You're installing software on Linux and the source archive is a .tar.xz file. XZ has become the default compression format for many Linux distributions because it achieves some of the best compression ratios available — noticeably smaller than gzip or bzip2, though slower to compress.

XZ uses the LZMA2 algorithm (the same one behind 7Z archives), which is why the compression is so effective. Decompression is fast — it's only the compression step that takes time, which is fine for distribution archives that are compressed once and downloaded millions of times.
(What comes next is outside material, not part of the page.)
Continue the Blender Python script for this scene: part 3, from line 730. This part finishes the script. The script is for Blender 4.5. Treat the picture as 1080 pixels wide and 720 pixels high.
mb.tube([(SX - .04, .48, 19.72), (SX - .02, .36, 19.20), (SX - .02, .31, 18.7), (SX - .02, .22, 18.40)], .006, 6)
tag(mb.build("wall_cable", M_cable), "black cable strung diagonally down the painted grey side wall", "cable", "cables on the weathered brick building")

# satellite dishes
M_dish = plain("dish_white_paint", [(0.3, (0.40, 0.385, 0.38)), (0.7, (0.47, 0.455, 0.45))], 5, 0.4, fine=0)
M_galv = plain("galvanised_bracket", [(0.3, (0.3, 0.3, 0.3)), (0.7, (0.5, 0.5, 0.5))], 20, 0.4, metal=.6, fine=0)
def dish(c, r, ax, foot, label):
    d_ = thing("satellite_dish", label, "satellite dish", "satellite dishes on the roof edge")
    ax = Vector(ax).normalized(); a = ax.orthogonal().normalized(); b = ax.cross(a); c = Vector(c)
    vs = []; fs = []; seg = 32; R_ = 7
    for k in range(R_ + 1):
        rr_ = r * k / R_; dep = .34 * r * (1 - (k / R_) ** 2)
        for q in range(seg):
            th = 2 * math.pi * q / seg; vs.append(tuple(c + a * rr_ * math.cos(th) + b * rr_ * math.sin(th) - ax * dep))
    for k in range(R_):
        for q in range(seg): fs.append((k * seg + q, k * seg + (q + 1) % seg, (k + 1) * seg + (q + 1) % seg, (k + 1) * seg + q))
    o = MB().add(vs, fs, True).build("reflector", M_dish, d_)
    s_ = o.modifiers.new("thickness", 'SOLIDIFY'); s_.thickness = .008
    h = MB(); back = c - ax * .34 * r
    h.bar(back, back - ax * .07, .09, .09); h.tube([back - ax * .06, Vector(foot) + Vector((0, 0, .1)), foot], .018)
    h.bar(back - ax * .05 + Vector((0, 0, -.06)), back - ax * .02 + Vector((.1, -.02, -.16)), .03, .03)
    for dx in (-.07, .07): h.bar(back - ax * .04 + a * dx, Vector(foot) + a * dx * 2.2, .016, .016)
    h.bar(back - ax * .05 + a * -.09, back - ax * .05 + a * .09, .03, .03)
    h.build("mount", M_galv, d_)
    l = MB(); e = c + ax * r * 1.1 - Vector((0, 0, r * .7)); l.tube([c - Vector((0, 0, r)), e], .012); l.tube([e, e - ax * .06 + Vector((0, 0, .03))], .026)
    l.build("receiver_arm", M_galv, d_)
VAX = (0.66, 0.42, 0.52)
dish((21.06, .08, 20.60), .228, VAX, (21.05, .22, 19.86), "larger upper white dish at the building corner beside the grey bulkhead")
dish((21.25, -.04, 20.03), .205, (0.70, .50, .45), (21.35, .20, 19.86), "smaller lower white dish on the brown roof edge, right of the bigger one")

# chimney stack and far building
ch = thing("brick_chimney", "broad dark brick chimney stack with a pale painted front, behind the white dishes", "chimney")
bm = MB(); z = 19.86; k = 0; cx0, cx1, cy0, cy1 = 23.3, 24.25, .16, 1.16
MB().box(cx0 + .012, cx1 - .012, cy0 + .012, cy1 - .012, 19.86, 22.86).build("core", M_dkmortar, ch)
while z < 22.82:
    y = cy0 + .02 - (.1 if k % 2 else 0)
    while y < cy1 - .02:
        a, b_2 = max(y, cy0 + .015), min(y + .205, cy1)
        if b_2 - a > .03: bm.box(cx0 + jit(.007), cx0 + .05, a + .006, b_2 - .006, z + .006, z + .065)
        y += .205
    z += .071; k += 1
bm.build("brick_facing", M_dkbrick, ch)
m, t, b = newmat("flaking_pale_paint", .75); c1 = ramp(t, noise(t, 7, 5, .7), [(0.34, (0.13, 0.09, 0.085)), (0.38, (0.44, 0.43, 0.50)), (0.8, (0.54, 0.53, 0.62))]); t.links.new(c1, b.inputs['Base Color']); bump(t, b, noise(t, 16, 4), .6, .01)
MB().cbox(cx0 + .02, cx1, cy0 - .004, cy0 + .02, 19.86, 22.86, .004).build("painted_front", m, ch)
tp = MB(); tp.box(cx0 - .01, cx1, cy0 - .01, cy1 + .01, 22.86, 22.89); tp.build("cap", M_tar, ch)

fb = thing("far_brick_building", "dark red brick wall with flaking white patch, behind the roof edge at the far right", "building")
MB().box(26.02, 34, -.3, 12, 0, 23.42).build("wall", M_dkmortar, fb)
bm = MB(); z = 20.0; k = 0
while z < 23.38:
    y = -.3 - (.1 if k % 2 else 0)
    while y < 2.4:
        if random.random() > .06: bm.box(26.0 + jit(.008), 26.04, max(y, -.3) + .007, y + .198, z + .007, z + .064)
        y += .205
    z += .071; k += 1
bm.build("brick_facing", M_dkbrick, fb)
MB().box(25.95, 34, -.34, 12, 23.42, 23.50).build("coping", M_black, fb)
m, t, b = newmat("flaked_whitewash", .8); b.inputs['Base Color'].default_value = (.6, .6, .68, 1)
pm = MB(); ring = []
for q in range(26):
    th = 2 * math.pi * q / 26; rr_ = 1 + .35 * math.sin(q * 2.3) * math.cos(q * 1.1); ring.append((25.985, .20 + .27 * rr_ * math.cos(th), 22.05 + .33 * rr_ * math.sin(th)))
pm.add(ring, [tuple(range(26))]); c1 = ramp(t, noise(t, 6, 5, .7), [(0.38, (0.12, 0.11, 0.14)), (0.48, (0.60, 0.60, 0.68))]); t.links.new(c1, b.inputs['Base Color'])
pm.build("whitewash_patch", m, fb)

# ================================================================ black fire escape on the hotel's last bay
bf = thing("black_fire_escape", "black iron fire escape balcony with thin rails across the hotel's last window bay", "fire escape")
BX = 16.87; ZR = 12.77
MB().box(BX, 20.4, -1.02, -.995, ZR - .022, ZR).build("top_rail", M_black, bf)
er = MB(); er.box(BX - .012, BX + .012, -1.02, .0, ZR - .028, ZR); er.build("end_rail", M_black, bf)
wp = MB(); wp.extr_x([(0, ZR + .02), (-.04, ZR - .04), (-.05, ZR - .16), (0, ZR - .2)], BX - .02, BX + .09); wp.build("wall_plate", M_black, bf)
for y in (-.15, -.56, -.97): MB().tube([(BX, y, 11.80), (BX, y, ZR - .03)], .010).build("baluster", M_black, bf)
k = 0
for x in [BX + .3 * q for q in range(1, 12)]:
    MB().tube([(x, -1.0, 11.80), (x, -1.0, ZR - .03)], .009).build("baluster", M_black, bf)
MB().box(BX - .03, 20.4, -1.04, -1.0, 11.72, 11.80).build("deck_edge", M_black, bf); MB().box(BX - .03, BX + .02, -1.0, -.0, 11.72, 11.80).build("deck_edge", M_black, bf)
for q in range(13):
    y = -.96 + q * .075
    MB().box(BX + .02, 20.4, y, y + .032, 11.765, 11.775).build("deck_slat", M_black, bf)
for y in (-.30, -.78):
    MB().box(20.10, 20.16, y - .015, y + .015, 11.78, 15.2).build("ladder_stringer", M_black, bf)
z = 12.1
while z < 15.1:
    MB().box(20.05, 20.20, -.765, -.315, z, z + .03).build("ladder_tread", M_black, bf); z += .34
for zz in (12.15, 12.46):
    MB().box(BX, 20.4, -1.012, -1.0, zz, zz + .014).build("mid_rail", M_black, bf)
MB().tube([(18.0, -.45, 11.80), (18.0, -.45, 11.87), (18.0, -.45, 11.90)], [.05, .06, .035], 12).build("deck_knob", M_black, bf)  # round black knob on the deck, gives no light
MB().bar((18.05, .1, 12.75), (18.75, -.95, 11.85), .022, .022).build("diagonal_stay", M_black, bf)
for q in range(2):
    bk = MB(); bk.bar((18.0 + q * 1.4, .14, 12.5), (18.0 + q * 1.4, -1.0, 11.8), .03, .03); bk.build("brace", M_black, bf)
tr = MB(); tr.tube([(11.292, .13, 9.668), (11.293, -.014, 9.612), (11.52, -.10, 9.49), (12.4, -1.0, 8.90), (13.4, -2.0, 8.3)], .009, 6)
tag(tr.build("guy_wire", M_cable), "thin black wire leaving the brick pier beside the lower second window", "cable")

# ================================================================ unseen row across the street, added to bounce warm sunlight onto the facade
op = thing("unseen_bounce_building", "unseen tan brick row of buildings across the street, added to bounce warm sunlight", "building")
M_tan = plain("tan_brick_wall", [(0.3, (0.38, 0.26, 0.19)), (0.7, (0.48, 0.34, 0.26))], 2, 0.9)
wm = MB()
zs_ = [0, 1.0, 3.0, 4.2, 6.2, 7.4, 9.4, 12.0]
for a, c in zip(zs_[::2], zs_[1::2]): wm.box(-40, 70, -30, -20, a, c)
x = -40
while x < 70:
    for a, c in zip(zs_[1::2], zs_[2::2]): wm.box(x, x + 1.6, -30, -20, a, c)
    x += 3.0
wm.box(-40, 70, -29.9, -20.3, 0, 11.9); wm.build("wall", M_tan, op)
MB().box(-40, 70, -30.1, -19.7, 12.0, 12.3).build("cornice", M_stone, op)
The Linux kernel, GNU core utilities, and most major open-source projects ship their tarballs as .tar.xz.

Linux handles XZ natively (`tar -xJf archive.tar.xz`). macOS needs the xz command-line tool (install via Homebrew: `brew install xz`). On Windows, 7-Zip opens .tar.xz files. If you encounter one, it almost certainly came from a software project. If you're creating archives, XZ is the right choice when download size matters more than compression speed.

Technical details
Full Name
XZ Compressed File
MIME Type
application/x-xz
Developer
Lasse Collin
Magic Bytes
FD 37 7A 58 5A 00
Safety
.xz is a known, safe format.
What opens it
Built-in on Linux
FREE Linux
7-Zip
FREE Windows
The Unarchiver
FREE macOS
FAQ
Why is XZ used instead of gzip?
XZ produces significantly smaller files — often 30-50% smaller than gzip. The tradeoff is slower compression, but decompression is fast. For software distribution (compress once, download millions of times), XZ is the efficient choice.
How do I open .tar.xz on macOS?
Install the xz tools via Homebrew (`brew install xz`), then use `tar -xJf archive.tar.xz`. The Unarchiver (free, Mac App Store) also handles .tar.xz files with a double-click.